Premier Benjamin Netanjahu lobte auf seiner Facebook-Seite die gesetzliche Maßnahme. Sie sei darauf angelegt, „eine absurde Situation zu verhindern, wonach ausländische Staaten sich über die Finanzierung von NGO in Israels innere Angelegenheit einmischen“. Damit werde die Demokratie nur gestärkt. Oppositionsabgeordnete warfen hingegen der Regierung vor, sie wolle unliebsame Kritiker zum Schweigen bringen. Linke Bürgerrechtsgruppen wie Btselem, Jesch Din oder Breaking the Silence arbeiten vor allem in den palästinensischen Gebieten und sind entschiedene Gegner der israelischen Besatzung. Das Gesetz schade dem internationalen Image mehr als irgendeine NGO, warnte die frühere Außenministerin Zipi Livni von der Zionistischen Union.

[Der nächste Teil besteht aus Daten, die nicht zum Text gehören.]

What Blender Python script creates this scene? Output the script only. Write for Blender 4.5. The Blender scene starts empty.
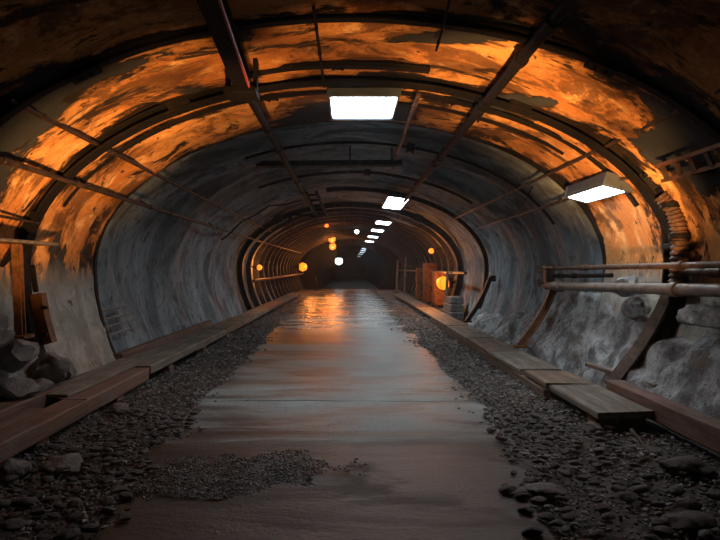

Auch Bundestagsabgeordnete protestieren

Sogar die deutsch-israelische Freundschaftsgesellschaft des Bundestages hatte vorab in einem Brief an Premier Netanjahu Bedenken geäußert. Kein anderes westliches Land habe eine vergleichbare Gesetzgebung, hieß es darin. Nur Länder wie Ägypten, Russland und die Türkei gingen gegen kritische NGO vor. Israel, die einzige Demokratie in Nahost, sollte nicht zu dieser Liste gehören. In dem Schreiben, unterzeichnet von Volker Beck (Grüne), Gitta Connemann (CDU/CSU), Kerstin Griese (SPD) und Jan Korte (Die Linke), wurde auch die Besorgnis ausgedrückt, die gesetzliche Reglementierung von NGO setze deren Aktivisten einem Mobbing bis hin zu Gewaltübergriffen aus: „Wir haben bereits beunruhigende Berichte in dieser Hinsicht erhalten.“

Als „Hure“ und „Verräterin“ beschimpft

Dazu dürfte der Fall der Sprecherin der Reservistenorganisation „Breaking the Silence“zählen, die wochenlang vermutlich von jüdischen Rechtsextremisten anonym bedroht und verleumdet worden war. Als die Anrufer selbst ihre Großeltern nachts wachklingelten, um die Enkelin als „Hure“ und „Verräterin“ zu beschimpfen, hatte Juli Novak die Sache publik gemacht. Selbst in israelischen Regierungskreisen wurden NGO-Mitglieder schon als „ausländische Agenten“ hingestellt. Indirekt gefährdet dies auch die Arbeit deutscher politischer Stiftungen, die in Israel und dem Westjordanland Bürgerrechtsgruppen mit Regierungsgeldern unterstützen. Gerade um den weltweit zirkulierenden Boykottaufrufen zu begegnen, sollte Israel seine hohen demokratischen Standards wahren, appellierten die Bundestagsabgeordneten in ihrem Brief. Eine Mahnung, die Netanjahu in den Wind schlug. Im Januar 2017 tritt das NGO-Gesetz in Kraft.